Mengapa dalam peradilan kita ada penjenjangan? Maksud saya begini: mengapa ada lembaga peradilan negeri, lembaga peradilan tinggi, MA dan seterusnya?
Prof. Sudikno Mertokusumo dalam tulisannya mengenai “Sistem Peradilan di Indonesia” menjelaskan mengapa terdapat tingkatan dalam sistem peradilan di Indonesia :

“Hakim sebagai manusia tidak luput dari kekurangan dan kekhilafan, sehingga putusan yang dijatuhkannya belum tentu cermat, tepat dan adil. Untuk mengantisipasi hal itu dan untuk memenuhi rasa keadilan maka peradilan dibagi menjadi dua tingkat, yaitu peradilan tingkat pertama (peradilan dengan original jurisdiction), yaitu peradilan dalam tingkat awal atau permulaan dan peradilan tingkat banding (peradilan dengan appellate jurisdiction), yaitu peradilan dalam tingkat pemeriksaan ulang. Oleh karena itu pada asasnya putusan yang telah dijatuhkan pada peradilan tingkat pertama yang belum tentu cermat, benar serta adil dimungkinkan untuk dimintakan keadilan kepada pengadilan yang lebih tinggi dalam tingkat banding.”

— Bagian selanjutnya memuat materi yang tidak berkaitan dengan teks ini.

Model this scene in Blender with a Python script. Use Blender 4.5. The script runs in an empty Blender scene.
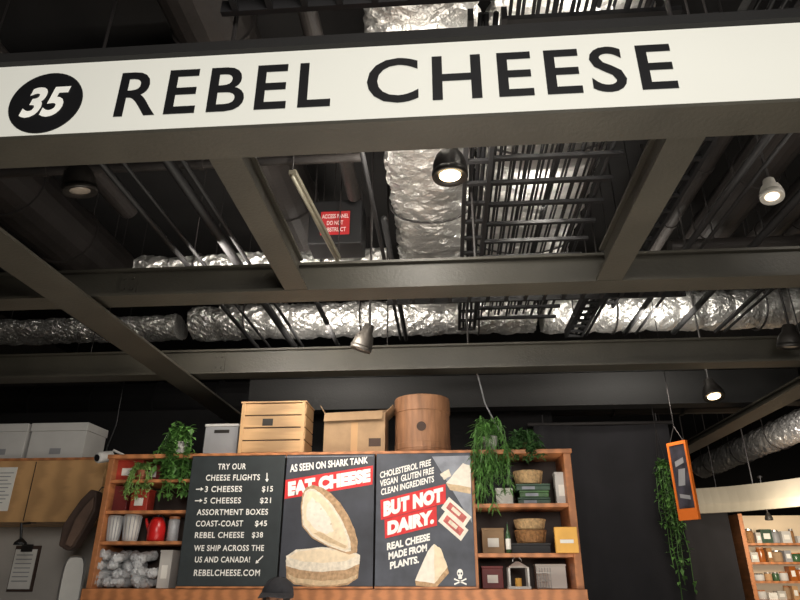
import bpy, math, random
from math import sin, cos, pi, atan, tan, radians
from mathutils import Vector, Matrix
random.seed(7)
S = bpy.context.scene
col = S.collection
V = Vector
# ---------------------------------------------------------------- camera
F = 630.0
PITCH = atan(275/630); YAW = atan(50/687)
CAM = V((0, 0, 1.6))
fwd = V((-sin(YAW)*cos(PITCH), cos(YAW)*cos(PITCH), sin(PITCH)))
rgt = V((cos(YAW), sin(YAW), 0))
upv = rgt.cross(fwd)
cd = bpy.data.cameras.new('camera'); cam = bpy.data.objects.new('camera', cd); col.objects.link(cam)
cd.sensor_width = 36; cd.lens = F/800*36; cd.clip_end = 100; cd.clip_start = .05
m = Matrix((rgt, upv, -fwd)).transposed().to_4x4(); m.translation = CAM
cam.matrix_world = m
S.camera = cam
S.view_settings.view_transform = 'Standard'

def ray(px, py): return fwd + rgt*((px-400)/F) + upv*((300-py)/F)
def W(px, py, d):
    r = ray(px, py); return CAM + r*(d/r.y)
def H(px, py, z):
    r = ray(px, py); return CAM + r*((z-1.6)/r.z)

# ---------------------------------------------------------------- materials
def lin(c):
    return tuple(((v/255)/12.92 if v/255 <= .04045 else (((v/255)+.055)/1.055)**2.4) for v in c)
def M(name, rgb, rough=.6, metal=0, var=.15, scale=6, bump=0, emit=0, bscale=None, wave=None, ecol=None, stretch=None, trans=0, bdist=.02):
    mt = bpy.data.materials.new(name); mt.use_nodes = True
    nt = mt.node_tree; b = nt.nodes['Principled BSDF']
    c = lin(rgb)
    tc = nt.nodes.new('ShaderNodeTexCoord'); mp = nt.nodes.new('ShaderNodeMapping')
    nt.links.new(tc.outputs['Object'], mp.inputs['Vector'])
    if stretch: mp.inputs['Scale'].default_value = stretch
    n = nt.nodes.new('ShaderNodeTexNoise'); n.inputs['Scale'].default_value = scale; n.inputs['Detail'].default_value = 5
    nt.links.new(mp.outputs[0], n.inputs['Vector'])
    cr = nt.nodes.new('ShaderNodeValToRGB')
    cr.color_ramp.elements[0].position = .3; cr.color_ramp.elements[1].position = .7
    cr.color_ramp.elements[0].color = (*[v*(1-var) for v in c], 1)
    cr.color_ramp.elements[1].color = (*[min(1, v*(1+var)) for v in c], 1)
    src = n.outputs['Fac']
    if wave:
        w = nt.nodes.new('ShaderNodeTexWave'); w.inputs['Scale'].default_value = wave; w.inputs['Distortion'].default_value = 3
        w.inputs['Detail'].default_value = 3
        nt.links.new(mp.outputs[0], w.inputs['Vector'])
        mx = nt.nodes.new('ShaderNodeMath'); mx.operation = 'ADD'
        m2 = nt.nodes.new('ShaderNodeMath'); m2.operation = 'MULTIPLY'; m2.inputs[1].default_value = .5
        nt.links.new(n.outputs['Fac'], mx.inputs[0]); nt.links.new(w.outputs['Fac'], mx.inputs[1])
        nt.links.new(mx.outputs[0], m2.inputs[0]); src = m2.outputs[0]
    nt.links.new(src, cr.inputs['Fac'])
    nt.links.new(cr.outputs['Color'], b.inputs['Base Color'])
    b.inputs['Roughness'].default_value = rough; b.inputs['Metallic'].default_value = metal
    if trans: b.inputs['Transmission Weight'].default_value = trans
    if bump:
        n2 = nt.nodes.new('ShaderNodeTexNoise'); n2.inputs['Scale'].default_value = bscale or scale*4; n2.inputs['Detail'].default_value = 4
        nt.links.new(mp.outputs[0], n2.inputs['Vector'])
        bp = nt.nodes.new('ShaderNodeBump'); bp.inputs['Strength'].default_value = bump; bp.inputs['Distance'].default_value = bdist
        nt.links.new(n2.outputs['Fac'], bp.inputs['Height']); nt.links.new(bp.outputs[0], b.inputs['Normal'])
    if emit:
        b.inputs['Emission Color'].default_value = (*(lin(ecol) if ecol else c), 1)
        b.inputs['Emission Strength'].default_value = emit
    return mt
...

Landasan awal adanya tingkatan pada sistem peradilan di Indonesia ditetapkan di dalam konstitusi yaitu Undang-Undang Dasar 1945 (“UUD 1945”). Dalam Pasal 24 UUD 1945 dinyatakan bahwa:

(1)   Kekuasaan kehakiman merupakan kekuasaan yang merdeka untuk menyelenggarakan peradilan guna menegakkan hukum dan keadilan.
(2)   Kekuasaan kehakiman dilakukan oleh sebuah Mahkamah Agung dan badan peradilan yang berada di bawahnya dalam lingkungan peradilan umum, lingkungan peradilan agama, lingkungan peradilan militer, lingkungan peradilan tata usaha negara, dan oleh sebuah Mahkamah Konstitusi.
(3)   Badan-badan lain yang fungsinya berkaitan dengan kekuasaan kehakiman diatur dalam undang-undang.

Melalui Pasal 24 ayat (2) dan ayat (3) UUD 1945 dapat disimpulkan bahwa terdapat tingkatan antara Mahkamah Agung sebagai pengadilan negara tertinggi dan badan peradilan yang berada di bawahnya, yang kemudian akan diatur dalam undang-undang. Undang-Undang mengenai kekuasaan kehakiman yang berlaku pada saat ini adalah Undang-Undang No. 48 Tahun 2009 tentang Kekuasaan Kehakiman (“UU No. 48/2009”), yang mana dalam konsiderans “Menimbang” poin b dinyatakan tujuan UU No. 48/2009 adalah dimaksudkan untuk melakukan penataan sistem peradilan yang terpadu agar mewujudkan kekuasaan kehakiman yang merdeka dan peradilan yang bersih serta berwibawa.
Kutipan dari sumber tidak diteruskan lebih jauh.